Thanksgiving China

Perhaps because it’s my favorite holiday, I count years in terms of Thanksgivings. For me, the holiday is not just a stop-gap between Halloween and Christmas. It’s a special day all its own. It deserves its own decorations, its own glam. The day after Thanksgiving, as the china gets packed away and the chipped Turkey platter takes up its silent vigil at the top of the closet, the madness starts. The rush toward Christmas with all that entails: the lights, the shopping, the wonderfully amateur ornaments made by tiny sticky fingers. But for me, it all starts and stops, each year, with Thanksgiving, the most glorious day of the year.

One could argue it’s my love of food, of comfort food. There’s that. But beyond the gastro joys of the days, it’s the little pieces of my childhood– of me as a child– that encircle me as surely as the too-tight hug of my grandmother. Just like that I’m 5 years old again, stretching on tiptoes that poke holes in my red knit tights to open the drawers of the cherry buffet, where inside candle tapers, wooden trivets and crystal trinkets clatter under my chubby fingers. Just like that I’m 10 years old, lounging in my pajama pants, the yellow rotary phone up to my ear so my beloved great aunt and I can watch the Macy’s Thanksgiving Day Parade together. Just like that I hear my cousins’ voices and feel myself being led from one elderly relative to another, the obligatory kisses and hugs, until finally I am seated at the massive dining room table (was it massive? or perhaps just in my child’s perspective?) where the bountiful dinner awaits. More than the food, it’s that intangible feeling of being surrounded by my people. People who made me. Who love me.

Last night at our Thanksgiving dinner table, I looked upon the faces of my nuclear family, and their presence and their laughter give me nothing but gratefulness and joy. And yet.

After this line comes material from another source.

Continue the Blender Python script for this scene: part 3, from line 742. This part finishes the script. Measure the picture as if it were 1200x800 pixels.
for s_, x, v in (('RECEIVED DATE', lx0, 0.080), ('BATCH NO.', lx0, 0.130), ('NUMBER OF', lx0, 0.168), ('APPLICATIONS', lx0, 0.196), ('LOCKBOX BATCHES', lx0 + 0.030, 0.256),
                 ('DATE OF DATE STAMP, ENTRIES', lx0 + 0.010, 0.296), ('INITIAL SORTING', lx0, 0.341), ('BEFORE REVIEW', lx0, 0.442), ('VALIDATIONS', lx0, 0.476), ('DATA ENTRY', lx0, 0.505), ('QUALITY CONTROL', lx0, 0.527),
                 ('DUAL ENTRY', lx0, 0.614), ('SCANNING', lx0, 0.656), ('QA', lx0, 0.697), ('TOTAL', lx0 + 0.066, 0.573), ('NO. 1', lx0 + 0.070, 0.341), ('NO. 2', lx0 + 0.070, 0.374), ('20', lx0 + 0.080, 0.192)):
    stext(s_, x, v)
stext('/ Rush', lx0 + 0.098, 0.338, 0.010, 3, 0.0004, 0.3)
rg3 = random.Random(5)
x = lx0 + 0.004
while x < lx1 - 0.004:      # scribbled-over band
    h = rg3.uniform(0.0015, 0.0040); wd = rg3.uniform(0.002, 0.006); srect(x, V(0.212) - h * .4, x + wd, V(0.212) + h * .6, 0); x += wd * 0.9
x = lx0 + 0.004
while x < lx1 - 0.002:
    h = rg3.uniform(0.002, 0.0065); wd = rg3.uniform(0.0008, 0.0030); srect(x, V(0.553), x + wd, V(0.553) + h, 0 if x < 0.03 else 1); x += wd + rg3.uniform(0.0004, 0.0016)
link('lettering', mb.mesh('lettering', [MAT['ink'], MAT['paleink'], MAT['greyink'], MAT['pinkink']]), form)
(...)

Hovering around the table were the ghosts of those no longer here. Parents. Grandparents. Uncles and aunts. Ghosts of Thanksgivings past. This was the first Thanksgiving without either parent. Always before, even if playing the hostess, I was a child. To someone. And now not. Thank goodness for a heart full of Thanksgiving memories.

And thank goodness for china.

“Here’s the china,” sighed my husband as he lifted it down from the top shelf.

“Why don’t we use paper plates?” sighed my daughter as she dried piece after piece of the Haviland.

I could tell her but she won’t yet understand. It’s not about the dishes. It’s about the 18 year old girl in 1950 who chose it as her wedding china because it was pink and dainty and everything lovely she thought married life would be. It’s in homage to that young woman whose blood is mine and in whose path I walk.

My mother.

And so, as Thanksgiving segues into the Christmas season, I pack up the china and with it the memories of tables set, of cousins whose voices are now often only heard on Facebook. And I start this blog for all of us for whom ghosts dancing around our holiday table are joyous reminders of where we’ve been and who we are. For all of us who find ourselves sandwiched in the middle years between youth and old age with no compass other than remembered heartbeats.

I hope you’ll keep reading, and that Thanksgiving will be a daily part of your year.

4 thoughts on “Thanksgiving China

  1. What a delightful tale and so touching, too! The issue of aging and your family’s transitions are handled beautifully. The circumstances are different, of course, but your story mirrors many of my memories of and feelings about Thanksgiving, from spending time with family to enjoying some of my favorite foods right on down to the china.

    We used to avoid using my wife’s china and crystal because they were fragile and because we didn’t have a full set of either. She’d inherited them from her grandmother who raised her and who welcomed me so warmly into her little family before passing on. They were very precious to us as a result, so we worried about damaging or breaking anything since both patterns were retired right about the time we married. We eventually realized that we were missing out on the good memories and the pleasure her grandmother wanted us to have with them, so they get used regularly now when we host. And, with the help of ebay and some patience in bidding, we now have a full set of each (plus a few spares).

    Thanks so much for writing and for inspiring the memory. I’m looking forward to reading your other works.